_Do this:_
Reproduce the listing below exactly, beginning with its first line and ending with the line that holds "sc.camera = cam"; pictures are not part of the copy.

>> START Material provided

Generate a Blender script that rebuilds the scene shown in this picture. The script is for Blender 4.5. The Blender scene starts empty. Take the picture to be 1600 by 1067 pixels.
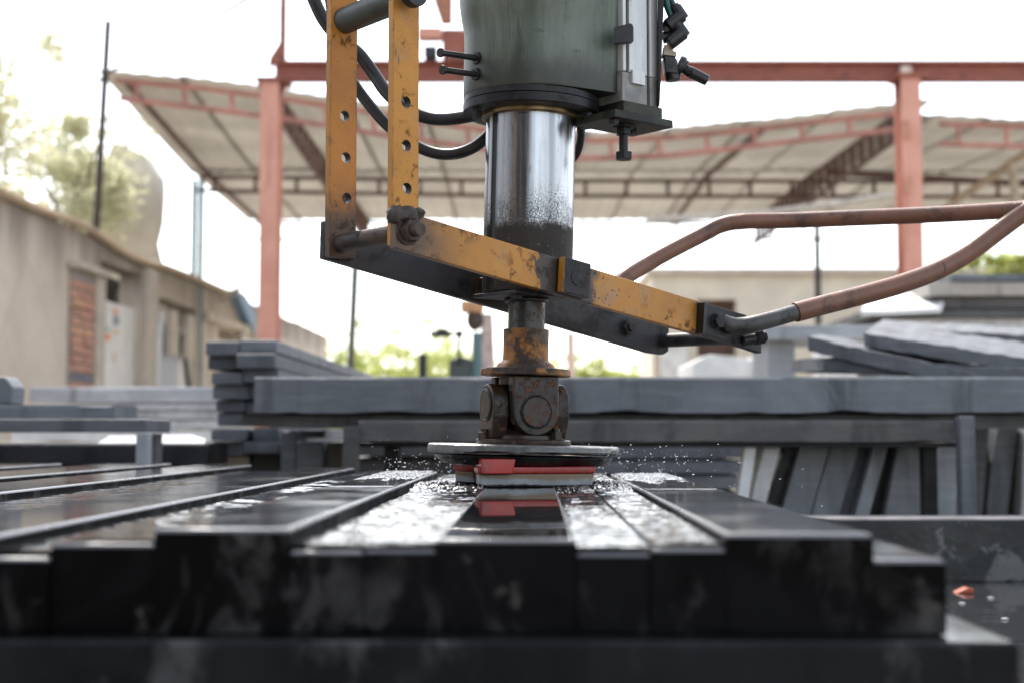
import bpy, bmesh, math, random
from mathutils import Vector, Matrix, noise as mnoise
random.seed(7)
R = math.radians
sc = bpy.context.scene
COL = sc.collection

# ------------------------------------------------------------------ camera, sky, sun, exposure
ZC = 0.95                      # lens height above the yard
F = 50 / 36 * 1600             # focal length in photo pixels
HORIZON = 678.0
PITCH = math.atan((HORIZON - 533.5) / F)
cam_d = bpy.data.cameras.new('camera'); cam = bpy.data.objects.new('camera', cam_d); COL.objects.link(cam)
cam.location = (0, 0, ZC); cam.rotation_euler = (R(90) + PITCH, 0, 0)
cam_d.lens = 50; cam_d.sensor_width = 36; cam_d.clip_start = 0.02; cam_d.clip_end = 2000
cam_d.dof.use_dof = True; cam_d.dof.focus_distance = 1.83; cam_d.dof.aperture_fstop = 4.8
sc.camera = cam

SUN_EL, SUN_AZ = R(52), R(-12)       # azimuth clockwise from +Y: a hazy sun high beyond the yard, a little to the left
world = bpy.data.worlds.new('World'); sc.world = world; world.use_nodes = True
wn = world.node_tree; bgn = wn.nodes['Background']
sky = wn.nodes.new('ShaderNodeTexSky'); sky.sky_type = 'NISHITA'; sky.sun_disc = False
sky.sun_elevation = SUN_EL; sky.sun_rotation = SUN_AZ
sky.air_density = 1.0; sky.dust_density = 1.5; sky.ozone_density = 1.0
hs = wn.nodes.new('ShaderNodeHueSaturation'); hs.inputs['Saturation'].default_value = 0.45
wn.links.new(sky.outputs[0], hs.inputs['Color']); wn.links.new(hs.outputs[0], bgn.inputs[0])
bgn.inputs[1].default_value = 0.15
sun_d = bpy.data.lights.new('sun', 'SUN'); sun = bpy.data.objects.new('sun', sun_d); COL.objects.link(sun)
sun_d.energy = 2.5; sun_d.angle = R(1.5); sun_d.color = (1.0, 0.95, 0.87)
sdir = Vector((math.sin(SUN_AZ) * math.cos(SUN_EL), math.cos(SUN_AZ) * math.cos(SUN_EL), math.sin(SUN_EL)))
sun.rotation_euler = sdir.to_track_quat('Z', 'Y').to_euler(); sun.location = sdir * 40
sc.view_settings.view_transform = 'Standard'; sc.view_settings.look = 'None'
sc.view_settings.exposure = 1.45; sc.view_settings.gamma = 1.0; sc.view_settings.use_curve_mapping = False
sc.render.engine = 'CYCLES'
sc.cycles.use_denoising = True
sc.cycles.max_bounces = 8; sc.cycles.caustics_reflective = False; sc.cycles.caustics_refractive = False
sc.cycles.sample_clamp_indirect = 6.0

# ------------------------------------------------------------------ measuring helpers
def ray(px, py):
    u = (px - 800) / F; v = (533.5 - py) / F
    return Vector((u, math.cos(PITCH) - v * math.sin(PITCH), math.sin(PITCH) + v * math.cos(PITCH)))
CAM = Vector((0, 0, ZC))
def P(px, py, Y):
    """world point seen at photo pixel (px,py) at distance Y in front of the lens"""
    d = ray(px, py); return CAM + d * (Y / d.y)
def zat(py, Y): return P(800, py, Y).z
def xat(px, Y): return P(px, 600, Y).x

# the grinder stands here: foot of its spindle on the middle slab
TOPZ = ZC - .0658              # top of the polished slabs
MY = 1.90
PHI = R(40)                    # the two lower bars run away to the right at this angle
MX = xat(818, MY) + .004
GREEN_Z0 = zat(131, MY - .0915) - TOPZ
CHROME_Z = zat(352, MY - .06) - TOPZ
ABR_Z = 0.0

# ------------------------------------------------------------------ bmesh helpers
def bm_new(): return bmesh.new()
def _bev(bm, geom_edges, w, seg):
    if w > 0: bmesh.ops.bevel(bm, geom=geom_edges, offset=w, segments=seg, profile=0.5, affect='EDGES', clamp_overlap=True)
def box(bm, c, s, M=None, bev=0.0, seg=2):
    b2 = bmesh.new()
    bmesh.ops.create_cube(b2, size=1.0)
    for v in b2.verts: v.co = Vector((v.co.x * s[0], v.co.y * s[1], v.co.z * s[2]))
    _bev(b2, b2.edges[:], bev, seg)
    for v in b2.verts:
        co = v.co
        if M is not None: co = M @ co
        v.co = co + Vector(c)
    merge(bm, b2); return bm
def merge(bm, b2):
    me = bpy.data.meshes.new('tmp'); b2.to_mesh(me); b2.free(); bm.from_mesh(me); bpy.data.meshes.remove(me)
def prism(bm, pts, vec, bev=0.0, seg=2):
    """polygon of world points pushed along vec"""
    b2 = bmesh.new(); vec = Vector(vec)
    a = [b2.verts.new(Vector(p)) for p in pts]; b = [b2.verts.new(Vector(p) + vec) for p in pts]
    n = len(pts)
    b2.faces.new(a); b2.faces.new(list(reversed(b)))
    for i in range(n): b2.faces.new((a[i], b[i], b[(i + 1) % n], a[(i + 1) % n]))
    bmesh.ops.recalc_face_normals(b2, faces=b2.faces)
    _bev(b2, b2.edges[:], bev, seg)
    merge(bm, b2); return bm
def frame(d):
    d = Vector(d).normalized(); up = Vector((0, 0, 1)) if abs(d.z) < .95 else Vector((1, 0, 0))
    x = up.cross(d).normalized(); y = d.cross(x).normalized()
    return x, y, d
def cyl(bm, p0, p1, r, n=20, r1=None, caps=True, bev=0.0):
    p0 = Vector(p0); p1 = Vector(p1); x, y, d = frame(p1 - p0); r1 = r if r1 is None else r1
    b2 = bmesh.new()
    A = [b2.verts.new(p0 + (x * math.cos(2 * math.pi * i / n) + y * math.sin(2 * math.pi * i / n)) * r) for i in range(n)]
    B = [b2.verts.new(p1 + (x * math.cos(2 * math.pi * i / n) + y * math.sin(2 * math.pi * i / n)) * r1) for i in range(n)]
    for i in range(n): b2.faces.new((A[i], A[(i + 1) % n], B[(i + 1) % n], B[i]))
    if caps:
        fa = b2.faces.new(list(reversed(A))); fb = b2.faces.new(B)
        if bev > 0: _bev(b2, list(set(fa.edges[:] + fb.edges[:])), bev, 2)
    merge(bm, b2); return bm
def hexn(bm, p0, p1, r, bev=0.0008): return cyl(bm, p0, p1, r, 6, bev=bev)
def lathe(bm, prof, base, axis, n=64, rfun=None, cap=True):
    """prof: (radius, height along axis) pairs"""
    base = Vector(base); x, y, d = frame(axis); b2 = bmesh.new(); rings = []
    for k, (r, h) in enumerate(prof):
        ring = []
        for i in range(n):
            a = 2 * math.pi * i / n
            rr = r if rfun is None else rfun(r, h, a, x * math.cos(a) + y * math.sin(a))
            ring.append(b2.verts.new(base + d * h + (x * math.cos(a) + y * math.sin(a)) * rr))
        rings.append(ring)
    for A, B in zip(rings, rings[1:]):
        for i in range(n): b2.faces.new((A[i], A[(i + 1) % n], B[(i + 1) % n], B[i]))
    if cap: b2.faces.new(list(reversed(rings[0]))); b2.faces.new(rings[-1])
    bmesh.ops.recalc_face_normals(b2, faces=b2.faces)
    merge(bm, b2); return bm
def catmull(pts, sub=6):
    pts = [Vector(p) for p in pts]; out = []
    Q_ = [pts[0] * 2 - pts[1]] + pts + [pts[-1] * 2 - pts[-2]]
    for i in range(1, len(Q_) - 2):
        a, b, c, d = Q_[i - 1:i + 3]
        for k in range(sub):
            t = k / sub
            out.append(0.5 * ((2 * b) + (c - a) * t + (2 * a - 5 * b + 4 * c - d) * t * t + (3 * b - a - 3 * c + d) * t ** 3))
    out.append(pts[-1]); return out
def tube(bm, pts, r, n=12, sub=6, smooth=True):
    pts = catmull(pts, sub) if smooth else [Vector(p) for p in pts]
    b2 = bmesh.new(); rings = []; prev = None
    for i, p in enumerate(pts):
        d = (pts[min(i + 1, len(pts) - 1)] - pts[max(i - 1, 0)]).normalized()
        if prev is None: x, y, _ = frame(d)
        else:
            x = (prev - d * prev.dot(d)).normalized(); y = d.cross(x)
        prev = x; rr = r(i / (len(pts) - 1)) if callable(r) else r
        rings.append([b2.verts.new(p + (x * math.cos(2 * math.pi * k / n) + y * math.sin(2 * math.pi * k / n)) * rr) for k in range(n)])
    for A, B in zip(rings, rings[1:]):
        for k in range(n): b2.faces.new((A[k], A[(k + 1) % n], B[(k + 1) % n], B[k]))
    b2.faces.new(list(reversed(rings[0]))); b2.faces.new(rings[-1])
    merge(bm, b2); return bm
def rough_up(bm, amp, scale, seed=0, keep=None):
    for v in bm.verts:
        n3 = mnoise.noise_vector(v.co * scale + Vector((seed * 3.1, seed * 1.7, seed)))
        v.co += n3 * amp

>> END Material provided

_Full answer:_
Generate a Blender script that rebuilds the scene shown in this picture. The script is for Blender 4.5. The Blender scene starts empty. Take the picture to be 1600 by 1067 pixels.
import bpy, bmesh, math, random
from mathutils import Vector, Matrix, noise as mnoise
random.seed(7)
R = math.radians
sc = bpy.context.scene
COL = sc.collection

# ------------------------------------------------------------------ camera, sky, sun, exposure
ZC = 0.95                      # lens height above the yard
F = 50 / 36 * 1600             # focal length in photo pixels
HORIZON = 678.0
PITCH = math.atan((HORIZON - 533.5) / F)
cam_d = bpy.data.cameras.new('camera'); cam = bpy.data.objects.new('camera', cam_d); COL.objects.link(cam)
cam.location = (0, 0, ZC); cam.rotation_euler = (R(90) + PITCH, 0, 0)
cam_d.lens = 50; cam_d.sensor_width = 36; cam_d.clip_start = 0.02; cam_d.clip_end = 2000
cam_d.dof.use_dof = True; cam_d.dof.focus_distance = 1.83; cam_d.dof.aperture_fstop = 4.8
sc.camera = cam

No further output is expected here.